╭─ Data excerpt

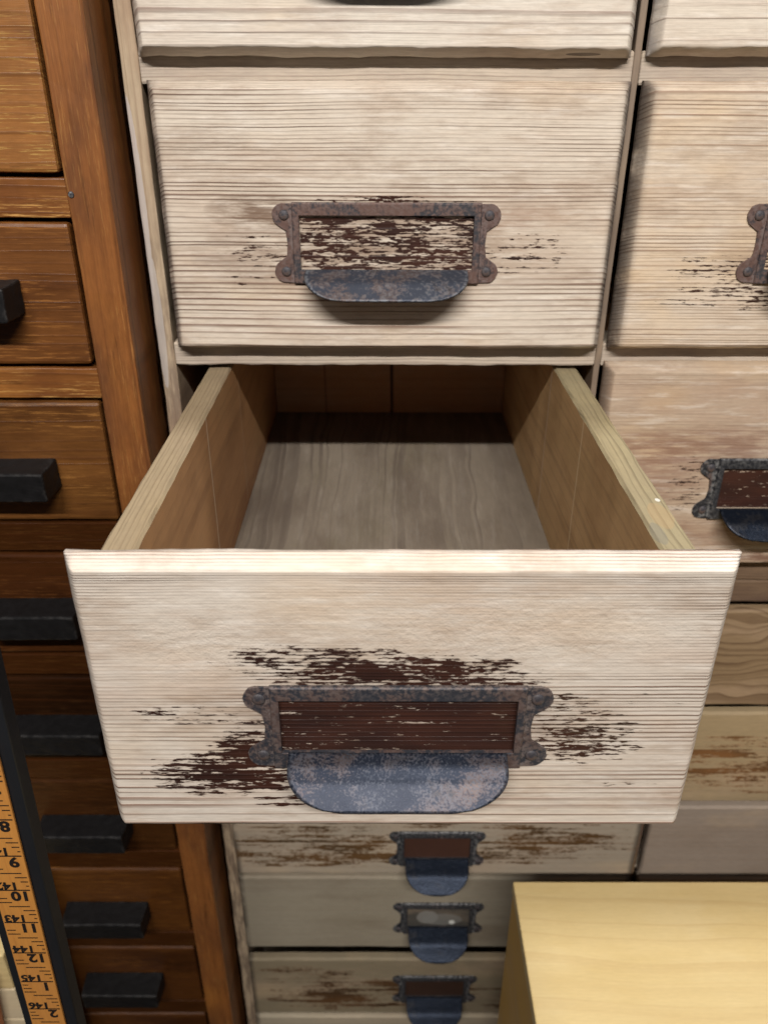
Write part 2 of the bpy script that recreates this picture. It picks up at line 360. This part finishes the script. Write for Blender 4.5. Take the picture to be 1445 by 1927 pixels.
for z1, z0 in ((-.4375, -.4435), (-.5445, -.5495), (-.6372, -.6400), (-.7500, -.7560), (-.8520, -.8560), (-.950, -.956), (-1.05, -1.056)):
    for a, b in ((PXL+.0095, LOWX-.0022), (LOWX+.0022, PXR-.0095)):
        cb('rail', (a, b, .004 if z1 != -.7500 else .05, .30, z0, z1), rail_m, bevel=.0005)
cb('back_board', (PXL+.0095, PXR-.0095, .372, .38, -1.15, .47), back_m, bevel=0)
cb('top_board', (PXL-.04, PXR+.04, -.0617, .40, .4705, .50), frame_m, bevel=.003)
cb('plinth', (PXL+.0095, PXR-.0095, .006, .03, -1.15, -1.057), rail_m)

GR = 'drawers of the pale pine cabinet'
DW, DH = .260, .1466
P_EARLY = (.62, .535, .44); P_LATE = (.17, .10, .07)
GRIME = (.085, .060, .048)
def pine_drawer(label, x0, x1, zt, zb, mat, hold=None, lip=.003, depth=.009, y=-.0005, seed=0, nx=110, nz=70, ex=.005, ez=.004, wear=.0005):
    cx, cz = (x0+x1)/2, (zt+zb)/2
    t = thing('drawer', label, 'drawer', (cx, y, cz), GR)
    bm = front_mesh(x1-x0, zt-zb, lip, depth, ex, ez, nx, nz, seed, wear)
    f = link('drawer_front', bm, mat, t, smooth=True)
    for p in f.data.polygons:
        if abs(p.normal.y) < .2: p.use_smooth = False
    f.data.polygons[len(f.data.polygons)-1].use_smooth = False
    if hold: holder(t, seed=seed, **hold)
    return t
FY = -.012
def kq(kb, km, kt, h=.073):      # growth rings per metre at the bottom, middle and top of a board
    b = (kt-kb)/(2*h); return dict(K=km-b*.5, K2=b/2)
HM = (plate_a, pull_a, rivet_m)
# closed drawer above the open one ---------------------------------
m_up = wood('pine_upper', 'XZY', (.575, .50, .41), P_LATE, grime=((.27, .185, .125), .42), chalk=.28, **kq(190, 400, 480), seed=1, rings=1., blot=((.42, .30, .215), .5), warp=.004, wfu=3, edge=(.1300, .0080, (.06, .045, .04), .9),
    windows=[(0, -.0108, .0505, .0175, .57)],
    paint=[(.062, -.018, .052, .010, .40), (.085, -.0085, .03, .006, .36), (-.073, -.014, .03, .013, .34), (0, .0135, .060, .0035, .52), (-.055, -.03, .045, .006, .25)],
    stains=[(0, -.012, .088, .034, (.30, .20, .135), .6), (0, -.012, .073, .027, (.18, .12, .08), .4), (-.075, .008, .03, .011, (.13, .07, .04), .85), (.075, .006, .035, .008, (.30, .18, .12), .5), (-.075, -.018, .04, .018, (.22, .15, .11), .5), (.075, -.02, .05, .02, (.34, .25, .18), .4)])
hu = dict(cx=-.0012, face_y=FY, zt=-.0622+.0753, mats=(plate_b, pull_a, rivet_m))
pine_drawer('closed pale pine drawer with rusty label holder directly above the open drawer', -.1300, .1300, -.002, -.1486, m_up, hu, seed=1)
# top row -----------------------------------------------------------
m_top = wood('pine_top', 'XZY', (.60, .54, .46), (.26, .18, .145), grime=((.36, .27, .20), .4), chalk=.4, K=175, seed=2, rings=.8, blot=((.46, .35, .27), .35), warp=.006, wfu=2.6, edge=(.130, .004, GRIME, .4),
    patches=[(.104, -.0712, .010, .0008, (.07, .055, .045), .7)], bump=.0005)
hu2 = dict(cx=0, face_y=FY, zt=.0172, mats=HM)
pine_drawer('pale pine drawer at the top edge, above the closed one with the full label holder', -.1325, .1275, .1545, .0090, m_top, hu2, seed=2, wear=.0009, ez=.0045)
m_topr = wood('pine_top_right', 'XZY', (.60, .53, .44), (.33, .23, .18), grime=((.36, .27, .20), .4), chalk=.4, K=120, seed=9, rings=.7, blot=((.46, .37, .29), .35), warp=.010, wfu=3.5, edge=(.130, .006, (.28, .26, .25), .8), bump=.0005)
pine_drawer('pale wide-grained pine drawer in the top right corner', .1363, .3963, .1550, .0098, m_topr, dict(cx=0, face_y=FY, zt=.014, mats=HM), seed=3, wear=.0008, ez=.0045)
# right column, middle ----------------------------------------------
m_r1 = wood('pine_right', 'XZY', (.56, .47, .37), (.30, .19, .13), grime=((.27, .185, .125), .42), chalk=.28, **kq(480, 440, 330), seed=4, rings=.9, blot=((.46, .33, .22), .4), yel=((.62, .43, .22), .4), warp=.004, edge=(.1300, .0090, (.065, .05, .042), .9),
    windows=[(0, -.010, .0505, .0175, .50)],
    paint=[(-.075, -.024, .035, .010, .40), (-.068, -.036, .035, .008, .44), (-.085, -.043, .03, .003, .34), (-.05, -.043, .022, .006, .50)], stains=[(0, -.012, .08, .034, (.28, .19, .13), .7)])
pine_drawer('closed pine drawer at the right edge showing only the left end of its label holder', .1363, .3963, -.0015, -.1484, m_r1, dict(cx=.0012, face_y=FY, zt=.0132, mats=(plate_b, pull_a, rivet_m)), seed=4)
m_r2 = wood('pine_right_low', 'XZY', (.41, .32, .235), (.22, .145, .10), grime=((.27, .185, .125), .42), chalk=.28, K=420, seed=5, rings=.38, blot=((.36, .23, .16), .5), yel=((.48, .32, .17), .4), warp=.003, edge=(.130, .005, (.10, .075, .06), .7),
    windows=[(0, -.008, .0505, .0175, .86)], paint=[(-.067, -.006, .014, .026, .42)],
    stains=[(-.05, .018, .10, .016, (.20, .11, .075), .75), (-.09, .0, .04, .03, (.22, .12, .08), .6), (0, -.045, .14, .012, (.20, .11, .07), .6), (0, -.066, .14, .008, (.12, .05, .03), .8)])
pine_drawer('brown-stained pine drawer with black label holder right of the open drawer', .1363, .3963, -.1572, -.3035, m_r2, dict(cx=.0045, face_y=FY, zt=.0110, mats=(plate_c, pull_c, rivet_m)), seed=5)
# third column out to the cabinet's right side
m_far = wood('pine_far', 'XZY', (.58, .47, .35), P_LATE, K=330, seed=12, rings=.6)

# lower, wide and shallow drawers -------------------------------------
LM = (plate_c, pull_c, rivet_m)
lowh = dict(w=.0845, h=.0436, ww=.058, wh=.026, cw=.056, cr=.024, crz=.92, cup_out=.026, cup_dn=.0160, mats=LM, low=True)
def low_drawer(label, x0, x1, zt, zb, mat, hz=None, seed=0, y=.0015, hcx=0, card=None):
    h_ = None
    if hz is not None: h_ = dict(lowh, card=card, cx=hcx, face_y=-.0075, zt=hz-(zt+zb)/2)
    return pine_drawer(label, x0, x1, zt, zb, mat, h_, lip=.0055, depth=.002, ex=.002, ez=.0022, y=y, seed=seed, nx=60, nz=24)
GREY = (.30, .252, .19)
BR = (.065, .038, .017)
def low_mat(name, seed, early=GREY, **k): return wood(name, 'XZY', early, (.20, .14, .09), K=150, seed=seed, rings=.25, fiber=.3, bump=.0002, edge=(.176, .004, (.05, .04, .03), .7), **k)
m_l3 = low_mat('low_streaked', 21, paint=[(-.05, .030, .22, .016, .54), (-.05, -.019, .22, .015, .70), (.09, .0, .10, .03, .55), (-.10, .004, .09, .03, .52)], paint_col=BR, streak=.35)
m_l4 = low_mat('low_grey', 22, (.245, .213, .158), blot=((.165, .13, .09), .7), yel=((.22, .19, .13), .3))
m_l5 = low_mat('low_patchy', 23, (.19, .155, .10), paint=[(-.09, -.016, .08, .028, .66), (-.02, -.008, .10, .034, .60), (.11, -.02, .07, .03, .56), (-.12, .02, .06, .02, .5)], paint_col=(.055, .031, .015), streak=.3)
m_l6 = low_mat('low_plain', 24, (.34, .29, .21))
LX0, LX1 = -.1332, .2230
card_a = plain('brown_card', (.050, .021, .013), .5, nz=.15)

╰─

Problem details: Reproduce exactly the run of lines that opens the listing and closes with the line holding "-1.15, -1.057), rail_m)". Pictures are excluded.

Solved problem:
Write part 2 of the bpy script that recreates this picture. It picks up at line 360. This part finishes the script. Write for Blender 4.5. Take the picture to be 1445 by 1927 pixels.
for z1, z0 in ((-.4375, -.4435), (-.5445, -.5495), (-.6372, -.6400), (-.7500, -.7560), (-.8520, -.8560), (-.950, -.956), (-1.05, -1.056)):
    for a, b in ((PXL+.0095, LOWX-.0022), (LOWX+.0022, PXR-.0095)):
        cb('rail', (a, b, .004 if z1 != -.7500 else .05, .30, z0, z1), rail_m, bevel=.0005)
cb('back_board', (PXL+.0095, PXR-.0095, .372, .38, -1.15, .47), back_m, bevel=0)
cb('top_board', (PXL-.04, PXR+.04, -.0617, .40, .4705, .50), frame_m, bevel=.003)
cb('plinth', (PXL+.0095, PXR-.0095, .006, .03, -1.15, -1.057), rail_m)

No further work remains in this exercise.